I have four daughters. One of them passed me this book. A second started reading it bc her sister did. Unscripted each girl has come to me with this page (in their own blank copy) as if it was their own heart’s journal entry. I haven’t picked it up in months but today another child brought this same passage again to my attention. Intermittent reminders as my own heart hurts. I understand. I too have wrestled with the past handed to me and the present we are walking out. Everything is questioned when betrayal and rejection of this magnitude is put into motion. And it magnifies the healing and the need to heal. It cries out to beg the Holy Spirit for a better way and for a foundation that isn’t dependent on other peoples choices. How can we forgive? How can we be real with what is happening but honoring? David never trusted Saul again bc Saul never had a real heart change/encounter with grace yet David honored his role in his life. Saul became the test of David’s heart to hear, obey, trust God. Only a path of forgiveness can shoulder both reality and honor, letting go and moving forward. Honor doesn’t minimize reality. Honor didn’t enable. Honor sees people the way God sees them and their true worth. It is difficult to do both and impossible in your own strength in moments of trading bitterness for feeling pain. The pain that allows for healing. The healing that allows for freedom. It wasn’t ultimately freedom from Saul. It was freedom for needing Saul in unhealthy ways. It was moving from no longer idolizing Saul and putting YHWH as the center.

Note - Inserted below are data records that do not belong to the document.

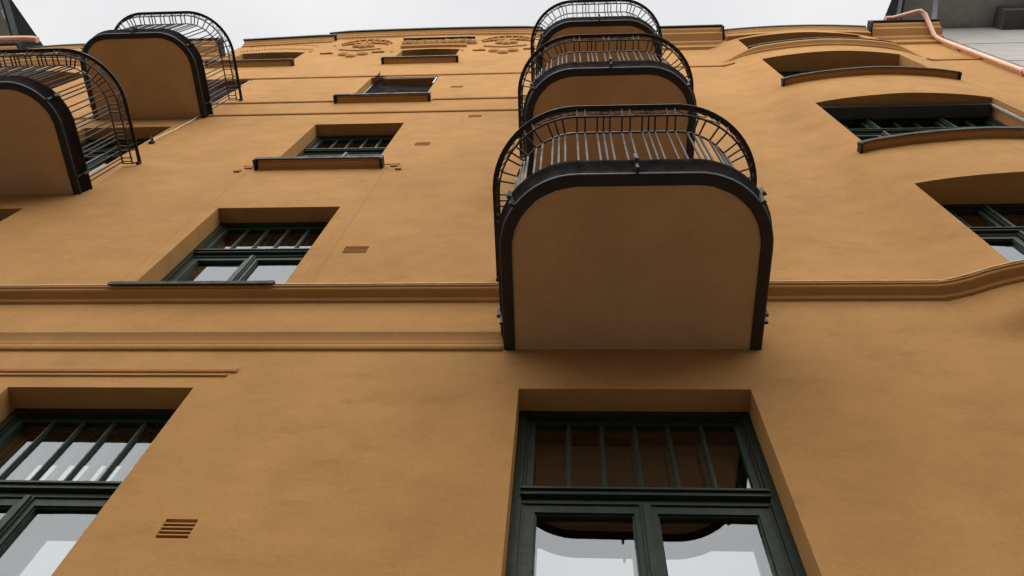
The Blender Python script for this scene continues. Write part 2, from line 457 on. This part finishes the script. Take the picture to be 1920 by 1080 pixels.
    s.build('inner_sash', M['green'], W)
    p = MB(); p.quad((x0 - .02, yi + .02, z0), (x1 + .02, yi + .02, z0), (x1 + .02, yi + .02, z1), (x0 - .02, yi + .02, z1)); tilt(p, .002).build('inner_pane', M['inner'], W, recalc=False)
    return W
WIN = {}
for o in OP:
    k = o['kind']
    if k == 'vent': continue
    wdt = o['x1'] - o['x0']
    if k in ('bay', 'baycover'):
        h = o['z1'] - o['z0']
        W = window(o, 7, [(0, .28), (.28, .72), (.72, 1)], .72 if h > 1.2 else .40, y=.05 if k == 'bay' else .05)
    elif k == 'attic': W = window(o, 5, None, .45)
    elif 'door' in k: W = window(o, 5, None, .72)
    else: W = window(o, 6 if o['x0'] > -1 else 5, None, .80)
    WIN[(round(o['x0'], 2), round(o['z0'], 2))] = W
def W_(x, z): return min(WIN.items(), key=lambda kv: abs(kv[0][0] - x) + abs(kv[0][1] - z))[1]
mb = MB(); mb.sweep([(E_, .065), (.124, .032), (.124, -.012), (.136, -.012), (.136, .036), (E_, .078)], [(-3.60, 0, 5.572), (-2.27, 0, 5.572)]); mb.build('sill', M['roof'], W_(-3.56, 5.6))
mb = MB(); mb.sweep([(E_, .065), (.124, .032), (.124, -.012), (.136, -.012), (.136, .036), (E_, .078)], [(-7.0, 0, 5.572), (-5.66, 0, 5.572)]); mb.build('sill', M['roof'], W_(-6.95, 5.6))
sill(-3.62, -2.12, 9.06, W_(-3.5, 9.05)); sill(-3.56, -2.08, 12.48, W_(-3.41, 12.5)); sill(-3.49, -2.04, 15.76, W_(-3.39, 15.8))
sill(-3.72, -2.30, 2.24, W_(-3.63, 2.25)); sill(-.40, 1.22, 2.24, W_(-.3, 2.25))
sill(-6.97, -5.25, 15.80, W_(-6.82, 15.86)); sill(-.3, 1.15, 15.76, W_(-.2, 15.8))
for mir in (0, 1):
    for z in (8.90, 12.38, 15.13):
        a, b = (3.21, 5.72) if z < 15 else (3.27, 5.72)
        if mir: a, b = MIRROR - b, MIRROR - a
        sill(a, b, z, W_(3.34 if not mir else MIRROR - 5.62, z), 0, .86)
# pale cover strips round the second bay window
for mir in (0, 1):
    a, b = (3.36, 5.60) if not mir else (MIRROR - 5.60, MIRROR - 3.36)
    mb = MB(); y = -.115
    mb.box(a, b, y - .012, y + .012, 11.02, 11.05); mb.box(a, b, y - .012, y + .012, 10.965, 10.985); mb.box(a, b, y + .004, y + .16, 10.985, 11.045)
    mb.build('cover_strip', M['pipegrey'], W_(a, 8.92))
    mb = MB()
    for x in (a + .012, b - .012): mb.box(x - .012, x + .012, y - .012, y + .012, 8.95, 11.0)
    mb.build('cover_strip', M['cut'], W_(a, 8.92))

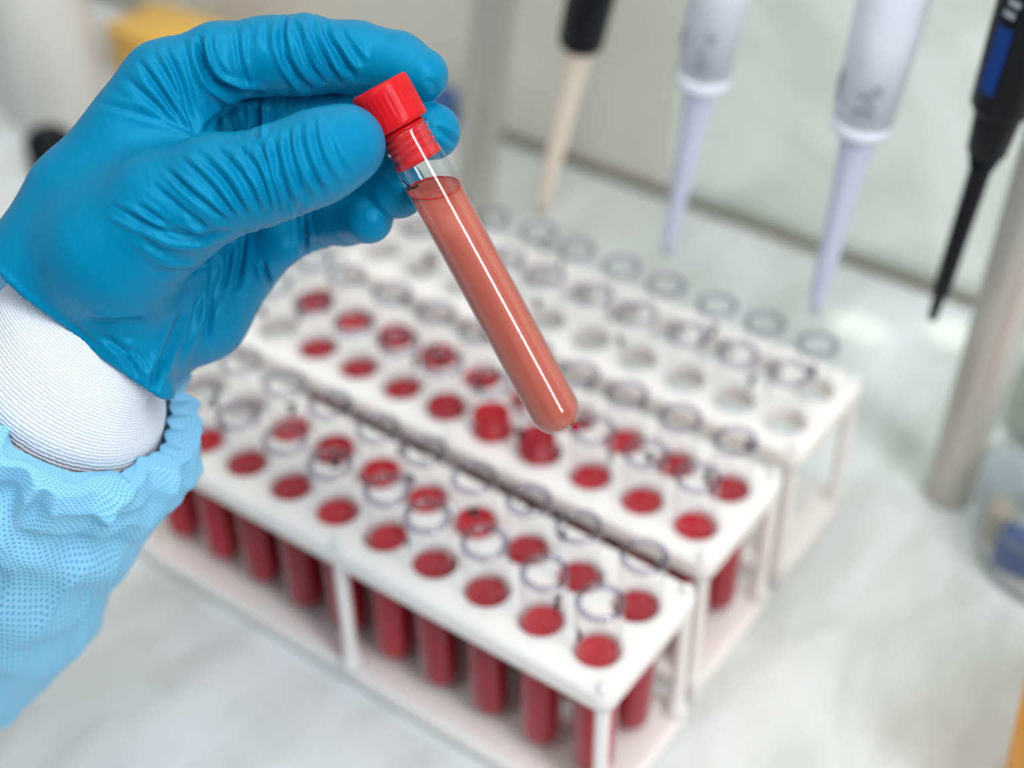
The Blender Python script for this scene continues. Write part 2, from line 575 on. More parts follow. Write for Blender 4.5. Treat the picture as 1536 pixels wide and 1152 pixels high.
# liquid: level surface is horizontal in the room although the tube is tilted
upl = mw.to_3x3().inverted() @ Vector((0, 0, 1))
RL = RH - 0.00022
zl = LT - 0.0283
n = 64
V, F = [], []
rows = [(0.0007 + RL - RL * math.cos(PI / 2 * k / 10), RL * math.sin(PI / 2 * k / 10)) for k in range(1, 11)] + [(0.03, RL), (0.055, RL)]
V.append((0, 0, 0.0007))
for z, r in rows:
    for k in range(n): V.append((r * math.cos(2 * PI * k / n), r * math.sin(2 * PI * k / n), z))
def level(x, y): return zl - 0.62 * (x * upl[0] + y * upl[1]) / upl[2]
for r, dz in ((RL, 0.0), (RL - 0.0004, -0.0004), (RL - 0.0012, -0.0007), (RL * 0.5, -0.0008)):
    for k in range(n):
        x, y = r * math.cos(2 * PI * k / n), r * math.sin(2 * PI * k / n); V.append((x, y, level(x, y) + dz))
V.append((0, 0, zl - 0.0008))
nr = len(rows) + 4
for k in range(n): F.append((0, 1 + (k + 1) % n, 1 + k))
for i in range(nr - 1):
    for k in range(n):
        a, b_ = 1 + i * n + k, 1 + i * n + (k + 1) % n
        F.append((a, b_, b_ + n, a + n))
for k in range(n): F.append((1 + (nr - 1) * n + k, 1 + (nr - 1) * n + (k + 1) % n, len(V) - 1))
py_obj('liquid', V, F, M['held_liq'], held)
# red line where the liquid meets the glass
V, F = [], []
for k in range(n):
    for q in range(6):
        a = 2 * PI * q / 6; r = RL + 0.00005 + 0.00015 * math.cos(a)
        x, y = r * math.cos(2 * PI * k / n), r * math.sin(2 * PI * k / n)
        V.append((x, y, level(x, y) + 0.0001 + 0.00015 * math.sin(a)))
for k in range(n):
    for q in range(6):
        F.append((k * 6 + q, k * 6 + (q + 1) % 6, ((k + 1) % n) * 6 + (q + 1) % 6, ((k + 1) % n) * 6 + q))
tag(py_obj('residue_ring', V, F, M['red_cap'], held), 'thin red ring at the liquid surface')
# cap: ribbed head outside, plug with rings inside the glass
bm = bmesh.new()
RC = 0.00755
nr = 96
rings = []
for z, r, rib in ((zc0, RC - 0.0009, 0), (zc0, RC - 0.0002, 0), (zc0 + 0.0008, RC, 0), (zc0 + 0.0022, RC, 0), (zc0 + 0.0030, RC, 1), (zc0 + 0.0078, RC, 1), (zc0 + 0.0086, RC, 0), (LT - 0.0006, RC - 0.0001, 0), (LT, RC - 0.0007, 0)):
    rings.append([bm.verts.new(((r - (0.00022 if rib and k % 3 == 0 else 0)) * math.cos(2 * PI * k / nr), (r - (0.00022 if rib and k % 3 == 0 else 0)) * math.sin(2 * PI * k / nr), z)) for k in range(nr)])
for a, b_ in zip(rings, rings[1:]):
    for k in range(nr): bm.faces.new((a[k], a[(k + 1) % nr], b_[(k + 1) % nr], b_[k]))
bm.faces.new(rings[-1]); bm.faces.new(rings[0][::-1])
cap = bm_obj('cap', bm, M['red_cap'], held)
bpy.context.view_layer.update()
zp0 = zc0 - 0.0098
pr = [(zp0, 0), (zp0, RH - 0.0008), (zp0 + 0.0002, RH - 0.0003), (zp0 + 0.0018, RH - 0.0003), (zp0 + 0.0021, RH - 0.0009)]
z = zp0 + 0.0032
while z < zc0 - 0.0012:
    pr += [(z, RH - 0.0009), (z + 0.0003, RH - 0.0005), (z + 0.0008, RH - 0.0005), (z + 0.0011, RH - 0.0009)]
    z += 0.0017
pr += [(zc0, RH - 0.0014)]
lathe_obj('cap_plug', pr, M['red_cap'], cap, 64)
# pen mark on the glass under the cap, towards the left
bm = bmesh.new()
r = RH + 0.00015
az = math.atan2((mw.to_3x3().inverted() @ Vector(camvec(-0.70, 0.2, 0.55)))[1], (mw.to_3x3().inverted() @ Vector(camvec(-0.70, 0.2, 0.55)))[0])
for st in ([(-1.7, 2.6), (-0.6, 1.2), (-0.2, 0.0), (1.0, -0.4), (2.6, -0.2)], [(-1.6, 0.6), (-1.2, -0.3), (-0.3, -0.1)]):
    prev = None
    for i, (s, zz) in enumerate(st):
        a = st[max(0, i - 1)]; b_ = st[min(len(st) - 1, i + 1)]
        dx, dz = b_[0] - a[0], b_[1] - a[1]; l = math.hypot(dx, dz); w = 0.33
        row = []
        for sg in (1, -1):
            ss, z3 = (s - sg * dz / l * w) * mm, (zz + sg * dx / l * w) * mm + zp0 - 0.0042
            row.append(bm.verts.new((r * math.cos(az + ss / r), r * math.sin(az + ss / r), z3)))
        if prev: bm.faces.new((prev[0], row[0], row[1], prev[1]))
        prev = row
bm_obj('pen_mark', bm, M['ink'], held)

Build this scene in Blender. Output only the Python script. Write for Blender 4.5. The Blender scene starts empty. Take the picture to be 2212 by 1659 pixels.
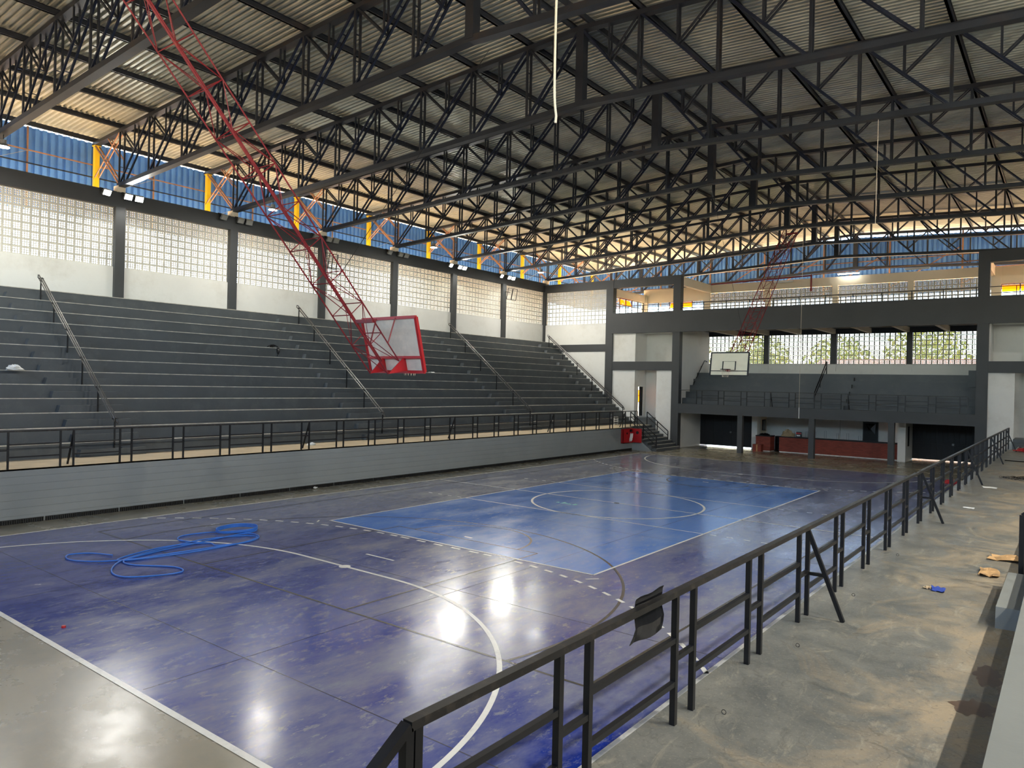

I pray that if you resonate with this you can begin to see your worth and identity apart from any person. Shed religious rules and reach for real relationship. Figure out how to be loved, to love and know you are lovable apart from any person's opinion. This does not mean we neglect the personal parts that we need to work on. It gives joy strength to grow and work on the parts that we need to work on in ourselves! That is the work we are doing here in our home. It is brutal some days yet the growth and healing one step at a time feels significantly worth it. I pray for that tenacity and courage for you.